What the task asks - Return all the data, word for word.
········
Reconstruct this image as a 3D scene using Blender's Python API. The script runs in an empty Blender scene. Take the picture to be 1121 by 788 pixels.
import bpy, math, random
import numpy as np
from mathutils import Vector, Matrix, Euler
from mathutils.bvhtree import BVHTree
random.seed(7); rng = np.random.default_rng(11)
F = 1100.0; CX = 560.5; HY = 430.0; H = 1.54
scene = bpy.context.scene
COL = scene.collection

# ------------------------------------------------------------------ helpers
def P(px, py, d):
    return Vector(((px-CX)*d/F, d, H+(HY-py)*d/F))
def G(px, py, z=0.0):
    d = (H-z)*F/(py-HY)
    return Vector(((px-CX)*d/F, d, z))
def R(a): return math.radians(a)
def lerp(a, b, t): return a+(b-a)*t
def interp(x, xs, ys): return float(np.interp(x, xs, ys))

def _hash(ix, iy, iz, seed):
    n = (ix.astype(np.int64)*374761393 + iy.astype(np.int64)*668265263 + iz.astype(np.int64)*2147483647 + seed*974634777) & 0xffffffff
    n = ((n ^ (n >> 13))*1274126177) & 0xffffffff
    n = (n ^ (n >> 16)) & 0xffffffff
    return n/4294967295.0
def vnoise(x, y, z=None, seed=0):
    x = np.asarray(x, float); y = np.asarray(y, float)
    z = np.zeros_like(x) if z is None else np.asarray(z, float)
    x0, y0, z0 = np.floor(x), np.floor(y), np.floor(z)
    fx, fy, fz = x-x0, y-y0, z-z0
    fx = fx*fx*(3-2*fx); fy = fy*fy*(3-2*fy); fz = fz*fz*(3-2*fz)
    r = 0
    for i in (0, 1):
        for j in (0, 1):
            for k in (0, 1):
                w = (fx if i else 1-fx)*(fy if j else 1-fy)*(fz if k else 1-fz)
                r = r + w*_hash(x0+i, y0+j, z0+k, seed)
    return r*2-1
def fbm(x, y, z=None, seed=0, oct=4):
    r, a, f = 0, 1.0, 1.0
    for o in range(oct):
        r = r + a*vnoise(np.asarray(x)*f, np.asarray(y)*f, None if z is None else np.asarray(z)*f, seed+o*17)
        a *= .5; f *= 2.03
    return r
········
Exercise output -
Reconstruct this image as a 3D scene using Blender's Python API. The script runs in an empty Blender scene. Take the picture to be 1121 by 788 pixels.
import bpy, math, random
import numpy as np
from mathutils import Vector, Matrix, Euler
from mathutils.bvhtree import BVHTree
random.seed(7); rng = np.random.default_rng(11)
F = 1100.0; CX = 560.5; HY = 430.0; H = 1.54
scene = bpy.context.scene
COL = scene.collection

# ------------------------------------------------------------------ helpers
def P(px, py, d):
    return Vector(((px-CX)*d/F, d, H+(HY-py)*d/F))
def G(px, py, z=0.0):
    d = (H-z)*F/(py-HY)
    return Vector(((px-CX)*d/F, d, z))
def R(a): return math.radians(a)
def lerp(a, b, t): return a+(b-a)*t
def interp(x, xs, ys): return float(np.interp(x, xs, ys))

def _hash(ix, iy, iz, seed):
    n = (ix.astype(np.int64)*374761393 + iy.astype(np.int64)*668265263 + iz.astype(np.int64)*2147483647 + seed*974634777) & 0xffffffff
    n = ((n ^ (n >> 13))*1274126177) & 0xffffffff
    n = (n ^ (n >> 16)) & 0xffffffff
    return n/4294967295.0
def vnoise(x, y, z=None, seed=0):
    x = np.asarray(x, float); y = np.asarray(y, float)
    z = np.zeros_like(x) if z is None else np.asarray(z, float)
    x0, y0, z0 = np.floor(x), np.floor(y), np.floor(z)
    fx, fy, fz = x-x0, y-y0, z-z0
    fx = fx*fx*(3-2*fx); fy = fy*fy*(3-2*fy); fz = fz*fz*(3-2*fz)
    r = 0
    for i in (0, 1):
        for j in (0, 1):
            for k in (0, 1):
                w = (fx if i else 1-fx)*(fy if j else 1-fy)*(fz if k else 1-fz)
                r = r + w*_hash(x0+i, y0+j, z0+k, seed)
    return r*2-1
def fbm(x, y, z=None, seed=0, oct=4):
    r, a, f = 0, 1.0, 1.0
    for o in range(oct):
        r = r + a*vnoise(np.asarray(x)*f, np.asarray(y)*f, None if z is None else np.asarray(z)*f, seed+o*17)
        a *= .5; f *= 2.03
    return r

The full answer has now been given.